**Dataset extract:**
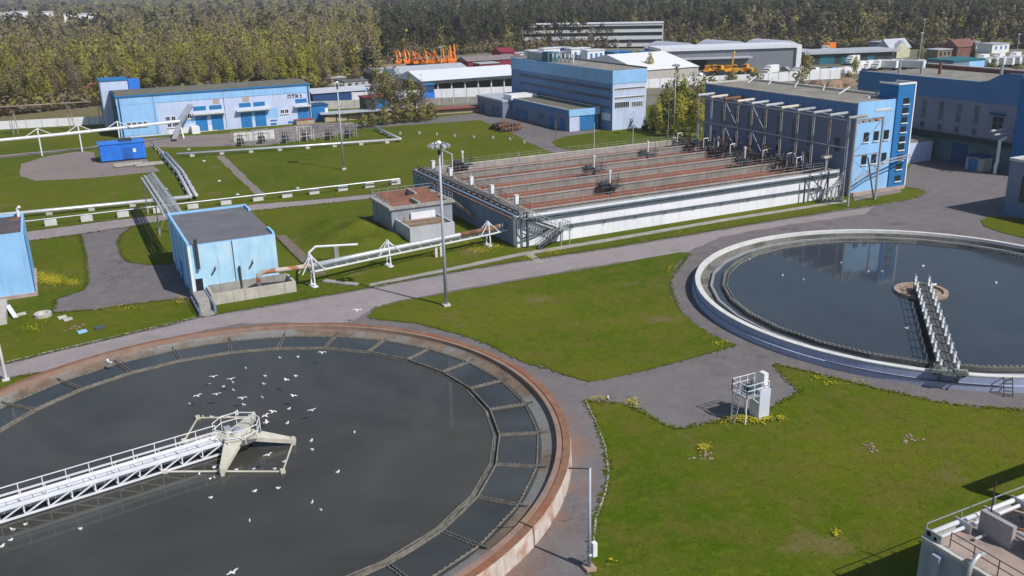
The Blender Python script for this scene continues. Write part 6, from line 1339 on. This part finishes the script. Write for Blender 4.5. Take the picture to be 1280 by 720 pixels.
# ------------------------------------------------------------------ trees
NRM = {}
def crown_mesh(name, n, shape, H, R, base, size, seed, nb=9, m=None, flat=0.):
    """leaf clumps spread over limbs through the crown's volume"""
    r = np.random.default_rng(seed); V_ = []; F_ = []
    cl = []; NR = []
    for b_ in range(nb):
        if shape == 'cone': zz = base+(H-base)*(b_+.3)/nb; rad_ = R*(1-(b_)/nb)*r.uniform(.75, 1.1); cc = [(r.uniform(-.1, .1), r.uniform(-.1, .1), zz, rad_, (H-base)/nb*.8)]
        elif shape == 'pine': zz = base+(H-base)*r.uniform(.1, .95); a = r.uniform(0, 6.28); d_ = R*.55*r.uniform(.2, 1); cc = [(d_*cos(a), d_*sin(a), zz, R*r.uniform(.35, .6), R*.3)]
        else:
            t = (b_+.5)/nb; zz = base+(H-base)*t; a = b_*2.4+r.uniform(-.4, .4); env = sin(pi*min(.97, t*.9+.12))**.8; d_ = R*env*r.uniform(.25, .75); cc = [(d_*cos(a), d_*sin(a), zz, R*env*r.uniform(.35, .55)+.25, (H-base)*r.uniform(.09, .15))]
        cl += cc
    wts = np.array([c[3]**2 for c in cl]); wts /= wts.sum()
    for _ in range(n):
        c = cl[r.choice(len(cl), p=wts)]; d_ = r.normal(size=3); d_ /= np.linalg.norm(d_)+1e-9; q = r.uniform(.35, 1)**.5
        p = np.array([c[0]+d_[0]*c[3]*q, c[1]+d_[1]*c[3]*q, c[2]+d_[2]*c[4]*q*1.3]); s = size*r.uniform(.5, 1.2)
        nn = r.normal(size=3)+np.array([0, 0, flat])+d_*.8; nn /= np.linalg.norm(nn); u_ = np.cross(nn, r.normal(size=3)); u_ /= np.linalg.norm(u_)+1e-9; w_ = np.cross(nn, u_)
        k = len(V_); out = p-np.array([0, 0, base+(H-base)*.4]); out = out/(np.linalg.norm(out)+1e-6)*.8+d_*.55+np.array([0, 0, .25]); out /= np.linalg.norm(out)+1e-9
        if np.dot(nn, out) < 0: w_ = -w_
        NR.append(out+r.normal(size=3)*.18); V_ += [tuple(p+u_*s*.6), tuple(p+w_*s*.45), tuple(p-u_*s*.6), tuple(p-w_*s*.45)]; F_.append((k, k+1, k+2, k+3))
    me = bpy.data.meshes.new(name); me.from_pydata(V_, [], F_); me.materials.append(m); me.update(); NR = np.repeat(np.array(NR), 4, axis=0); me.polygons.foreach_set('use_smooth', [True]*len(F_)); me.normals_split_custom_set([tuple(q) for q in NR/np.linalg.norm(NR, axis=1, keepdims=True)]); NRM[name] = NR; return me
def trunk_mesh(name, H, r0, m, seed, limbs=6, base=.3, R=3.):
    r = np.random.default_rng(seed); mb = MB(); b_ = r.uniform(-.3, .3, 2)
    mb.tube([(0, 0, -.1), (b_[0]*.4, b_[1]*.4, H*.4), (b_[0], b_[1], H*.93)], r0, 6, r2=r0*.2)
    for k in range(limbs):
        z_ = H*(base+(.85-base)*k/limbs); a = k*2.4; l_ = R*.75*(1-k/limbs*.5); f_ = z_/H
        mb.tube([(b_[0]*f_, b_[1]*f_, z_), (l_*.6*cos(a), l_*.6*sin(a), z_+l_*.35), (l_*cos(a), l_*sin(a), z_+l_*.75)], r0*.35, 4, r2=r0*.08, caps=False)
    me = bpy.data.meshes.new(name); me.from_pydata(mb.v, [], mb.f); me.materials.append(m); me.update(); return me
KIND = {}
def proto(key, shape, H, R, base, n, size, lm, bm, seed, nb=9, r0=.18, limbs=6, flat=0.):
    KIND[key] = [(crown_mesh(key+'_crown', n, shape, H, R, base, size, seed+s_*17, nb, lm, flat), trunk_mesh(key+'_trunk', H, r0, bm, seed+s_*7, limbs, base/H, R), H) for s_ in range(3)]
proto('birch', 'oval', 16, 3.0, 3.0, 1500, .52, leaf_birch, birch_bark, 1, 14)
proto('olive', 'oval', 15, 3.6, 2.5, 1600, .56, leaf_olive, bark, 2, 13)
proto('bare', 'oval', 15, 3.2, 2.5, 1300, .4, leaf_brown, bark, 3, 14, .2, 9)
proto('lime', 'oval', 14, 3.2, 2, 1500, .55, leaf_lime, bark, 4, 13)
proto('spruce', 'cone', 17, 3.0, 1.2, 1300, .6, leaf_spruce, bark, 5, 13)
proto('pine', 'pine', 18, 3.2, 9, 900, .6, leaf_pine, pine_bark, 6, 12, .2, 4, .6)
proto('bush', 'oval', 4.5, 2.2, .3, 420, .5, leaf_olive, bark, 7, 9, .07)
proto('poplar', 'oval', 13, 2.0, .8, 900, .6, leaf_birch, bark, 8, 16, .14)
proto('dark_bush', 'cone', 4.0, 1.2, .2, 300, .4, leaf_spruce, bark, 9, 7, .07)
NAMEK = {'birch': ('birch_tree', 'pale yellow green birch'), 'olive': ('leafy_tree', 'olive green leafy tree'), 'bare': ('bare_tree', 'brown half bare tree'), 'lime': ('leafy_tree', 'fresh lime green tree'), 'spruce': ('spruce_tree', 'dark pointed spruce'), 'pine': ('pine_tree', 'dark pine with a bare trunk'), 'bush': ('bush', 'olive bush'), 'poplar': ('poplar_tree', 'narrow pale green tree'), 'dark_bush': ('conifer', 'small dark conifer')}
def tree(key, x_, y_, sc, label, group, v_=None):
    cm, tm, _ = KIND[key][random.randrange(3) if v_ is None else v_]
    t = thing(NAMEK[key][0], label, 'bush' if key == 'bush' else 'tree', (x_, y_, 0), group); t.rotation_euler = (0, 0, random.uniform(0, 6.28)); s = sc*random.uniform(.95, 1.05); t.scale = (sc*random.uniform(.85, 1.2), sc*random.uniform(.85, 1.2), s)
    for nm, me in (('crown', cm), ('trunk', tm)): o = bpy.data.objects.new(nm, me); COL.objects.link(o); o.parent = t
    return t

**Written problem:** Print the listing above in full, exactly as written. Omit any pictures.

**Worked solution:**
The Blender Python script for this scene continues. Write part 6, from line 1339 on. This part finishes the script. Write for Blender 4.5. Take the picture to be 1280 by 720 pixels.
# ------------------------------------------------------------------ trees
NRM = {}
def crown_mesh(name, n, shape, H, R, base, size, seed, nb=9, m=None, flat=0.):
    """leaf clumps spread over limbs through the crown's volume"""
    r = np.random.default_rng(seed); V_ = []; F_ = []
    cl = []; NR = []
    for b_ in range(nb):
        if shape == 'cone': zz = base+(H-base)*(b_+.3)/nb; rad_ = R*(1-(b_)/nb)*r.uniform(.75, 1.1); cc = [(r.uniform(-.1, .1), r.uniform(-.1, .1), zz, rad_, (H-base)/nb*.8)]
        elif shape == 'pine': zz = base+(H-base)*r.uniform(.1, .95); a = r.uniform(0, 6.28); d_ = R*.55*r.uniform(.2, 1); cc = [(d_*cos(a), d_*sin(a), zz, R*r.uniform(.35, .6), R*.3)]
        else:
            t = (b_+.5)/nb; zz = base+(H-base)*t; a = b_*2.4+r.uniform(-.4, .4); env = sin(pi*min(.97, t*.9+.12))**.8; d_ = R*env*r.uniform(.25, .75); cc = [(d_*cos(a), d_*sin(a), zz, R*env*r.uniform(.35, .55)+.25, (H-base)*r.uniform(.09, .15))]
        cl += cc
    wts = np.array([c[3]**2 for c in cl]); wts /= wts.sum()
    for _ in range(n):
        c = cl[r.choice(len(cl), p=wts)]; d_ = r.normal(size=3); d_ /= np.linalg.norm(d_)+1e-9; q = r.uniform(.35, 1)**.5
        p = np.array([c[0]+d_[0]*c[3]*q, c[1]+d_[1]*c[3]*q, c[2]+d_[2]*c[4]*q*1.3]); s = size*r.uniform(.5, 1.2)
        nn = r.normal(size=3)+np.array([0, 0, flat])+d_*.8; nn /= np.linalg.norm(nn); u_ = np.cross(nn, r.normal(size=3)); u_ /= np.linalg.norm(u_)+1e-9; w_ = np.cross(nn, u_)
        k = len(V_); out = p-np.array([0, 0, base+(H-base)*.4]); out = out/(np.linalg.norm(out)+1e-6)*.8+d_*.55+np.array([0, 0, .25]); out /= np.linalg.norm(out)+1e-9
        if np.dot(nn, out) < 0: w_ = -w_
        NR.append(out+r.normal(size=3)*.18); V_ += [tuple(p+u_*s*.6), tuple(p+w_*s*.45), tuple(p-u_*s*.6), tuple(p-w_*s*.45)]; F_.append((k, k+1, k+2, k+3))
    me = bpy.data.meshes.new(name); me.from_pydata(V_, [], F_); me.materials.append(m); me.update(); NR = np.repeat(np.array(NR), 4, axis=0); me.polygons.foreach_set('use_smooth', [True]*len(F_)); me.normals_split_custom_set([tuple(q) for q in NR/np.linalg.norm(NR, axis=1, keepdims=True)]); NRM[name] = NR; return me
def trunk_mesh(name, H, r0, m, seed, limbs=6, base=.3, R=3.):
    r = np.random.default_rng(seed); mb = MB(); b_ = r.uniform(-.3, .3, 2)
    mb.tube([(0, 0, -.1), (b_[0]*.4, b_[1]*.4, H*.4), (b_[0], b_[1], H*.93)], r0, 6, r2=r0*.2)
    for k in range(limbs):
        z_ = H*(base+(.85-base)*k/limbs); a = k*2.4; l_ = R*.75*(1-k/limbs*.5); f_ = z_/H
        mb.tube([(b_[0]*f_, b_[1]*f_, z_), (l_*.6*cos(a), l_*.6*sin(a), z_+l_*.35), (l_*cos(a), l_*sin(a), z_+l_*.75)], r0*.35, 4, r2=r0*.08, caps=False)
    me = bpy.data.meshes.new(name); me.from_pydata(mb.v, [], mb.f); me.materials.append(m); me.update(); return me
KIND = {}
def proto(key, shape, H, R, base, n, size, lm, bm, seed, nb=9, r0=.18, limbs=6, flat=0.):
    KIND[key] = [(crown_mesh(key+'_crown', n, shape, H, R, base, size, seed+s_*17, nb, lm, flat), trunk_mesh(key+'_trunk', H, r0, bm, seed+s_*7, limbs, base/H, R), H) for s_ in range(3)]
proto('birch', 'oval', 16, 3.0, 3.0, 1500, .52, leaf_birch, birch_bark, 1, 14)
proto('olive', 'oval', 15, 3.6, 2.5, 1600, .56, leaf_olive, bark, 2, 13)
proto('bare', 'oval', 15, 3.2, 2.5, 1300, .4, leaf_brown, bark, 3, 14, .2, 9)
proto('lime', 'oval', 14, 3.2, 2, 1500, .55, leaf_lime, bark, 4, 13)
proto('spruce', 'cone', 17, 3.0, 1.2, 1300, .6, leaf_spruce, bark, 5, 13)
proto('pine', 'pine', 18, 3.2, 9, 900, .6, leaf_pine, pine_bark, 6, 12, .2, 4, .6)
proto('bush', 'oval', 4.5, 2.2, .3, 420, .5, leaf_olive, bark, 7, 9, .07)
proto('poplar', 'oval', 13, 2.0, .8, 900, .6, leaf_birch, bark, 8, 16, .14)
proto('dark_bush', 'cone', 4.0, 1.2, .2, 300, .4, leaf_spruce, bark, 9, 7, .07)
NAMEK = {'birch': ('birch_tree', 'pale yellow green birch'), 'olive': ('leafy_tree', 'olive green leafy tree'), 'bare': ('bare_tree', 'brown half bare tree'), 'lime': ('leafy_tree', 'fresh lime green tree'), 'spruce': ('spruce_tree', 'dark pointed spruce'), 'pine': ('pine_tree', 'dark pine with a bare trunk'), 'bush': ('bush', 'olive bush'), 'poplar': ('poplar_tree', 'narrow pale green tree'), 'dark_bush': ('conifer', 'small dark conifer')}
def tree(key, x_, y_, sc, label, group, v_=None):
    cm, tm, _ = KIND[key][random.randrange(3) if v_ is None else v_]
    t = thing(NAMEK[key][0], label, 'bush' if key == 'bush' else 'tree', (x_, y_, 0), group); t.rotation_euler = (0, 0, random.uniform(0, 6.28)); s = sc*random.uniform(.95, 1.05); t.scale = (sc*random.uniform(.85, 1.2), sc*random.uniform(.85, 1.2), s)
    for nm, me in (('crown', cm), ('trunk', tm)): o = bpy.data.objects.new(nm, me); COL.objects.link(o); o.parent = t
    return t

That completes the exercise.